今、僕たちが生きようとしている「多様性」の時代。

この数年間で、世界中で急速にパラダイムシフトが進んでいる「きっかけ」や「背景」について、きっと様々な観点や文脈から語ることができるのだと思う。

ポップ・カルチャー/エンターテイメントの観点から振り返ると、2010年代前半、そのターニングポイントとなったであろう作品をいくつか挙げることができる。

その中でも、世界に最も鮮烈なインパクトを与えた作品が、『アナと雪の女王』であることに異論はないのではないか。



それまでにもディズニーは、『ムーラン』や『プリンセスと魔法のキス』を通して、新しい女性像の確立を目指して模索を続けてきた。
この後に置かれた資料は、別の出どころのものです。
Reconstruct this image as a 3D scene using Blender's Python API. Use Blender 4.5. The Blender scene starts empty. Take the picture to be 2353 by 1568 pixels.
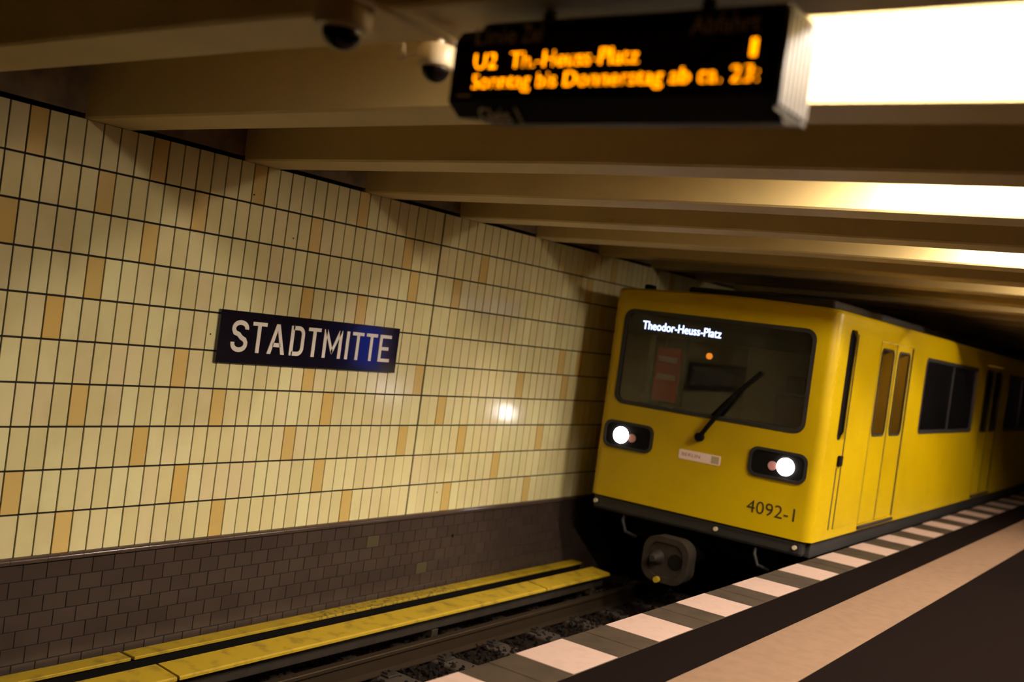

しかし、アナとエルサという「2人」のプリンセスの視点から語られる物語は、複層的なテーマを内包するという意味で、やはり圧倒的に新しいものであった。

運命のプリンスに「選ばれる」ことによってこそ、初めてハッピー・エンドを迎えられる。そうした既存のディズニー・プリンセスの物語たちによって輪郭を与えられた「幸せ」を、『アナと雪の女王』は、相対的に批評してみせたのだ。

この物語のクライマックにおいて明らかになる「真実の愛」。それは、運命のプリンスから授けられるものではなく、アナとエルサの間に育まれてきたものであった。

その新しい時代の幕を開ける魔法は、決して、姉妹の絆だけではない。母親としての生き方や、LGBTQの居場所。ここで語られているテーマは、非常に多岐にわたっている。この物語は、その全ての在り方を相対化することで、あらゆる「僕」と「私」の新しい「幸せ」の形を認めるのである。(そして、ディズニーの「多様性」を希求するための表現活動は、次作『ズートピア』において、最も美しい形で結実する。)



何より特筆すべきは、そうしたメッセージに圧倒的な説得力を与えてみせた「音楽」の力だ。

この全く新しいディズニー・プリンセスの物語は、その音楽が鳴らされた時、「クラシック」としての評価を約束されたといってもよいだろう。

「多様性」が、この世界における真のスタンダードになるまで。

『アナと雪の女王』は、これから先も、僕たちの道標としての役割を果たし続けていくのだと思う。